Rendez-vous et conférences
Parce que le passé colonial du Luxembourg ne saurait être abordé de façon totalement exhaustive sans accompagnement ni explications supplémentaires nécessaires à un tel sujet, le MNHA organise plusieurs conférences et rencontres pendant toute la durée de l’exposition.
Jeudi 5 mai, 18 h.
«Violence coloniale et résistances au Congo (1876-1960)», par Benoît Henriet, professeur d’histoire à l’université VUB de Bruxelles.
Jeudi 2 juin, 18 h.
«Le Luxembourg : un État colonial?», table ronde avec la participation, entre autres, de Franz Fayot, ministre de la Coopération et de l’Action humanitaire.

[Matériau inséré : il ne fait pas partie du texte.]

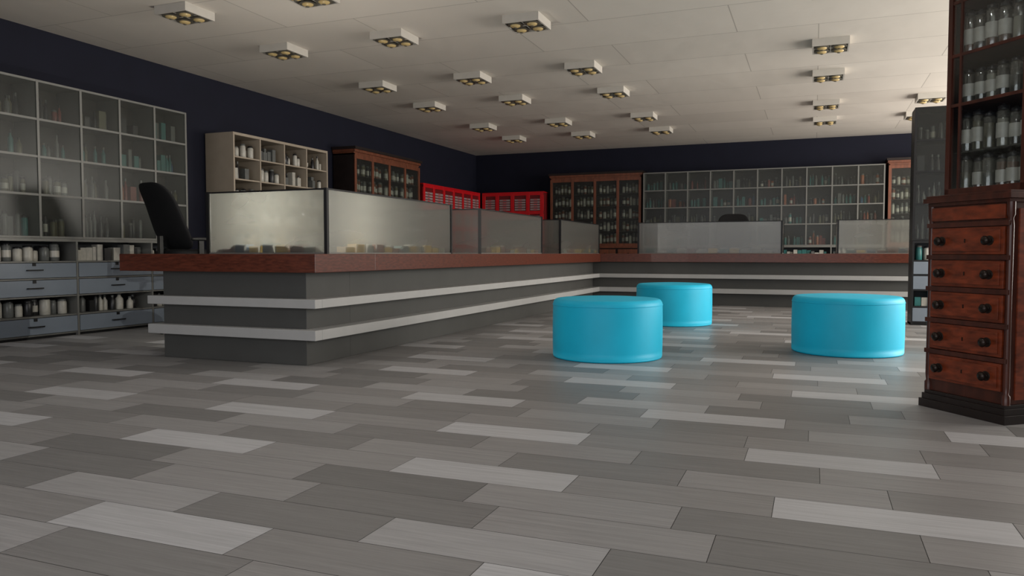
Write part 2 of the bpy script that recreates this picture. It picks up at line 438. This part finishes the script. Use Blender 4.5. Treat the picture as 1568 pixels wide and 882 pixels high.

NB : l’événement aura lieu exceptionnellement à Neimënster.
Jeudi 9 juin, 18 h.
«Cette colonie qui nous appartient un peu», par Régis Moes, commissaire de l’exposition.
Jeudi 16 juin, 18 h.
«Treize années de guerre coloniale portugaise en Afrique», par Irene Flunser Pimentel, docteur-chercheur à l’Institut d’histoire contemporaine de Lisbonne.
Jeudi 29 septembre, 18 h.
«’Nobles sauvages’ et cannibales. Les clichés coloniaux dans le cinéma», par Yves Steichen, spécialiste du cinéma (en luxembourgeois).
Jeudi 6 octobre, 18 h.
«Les zoos humains», par Jérôme Quiqueret, journaliste au Tageblatt.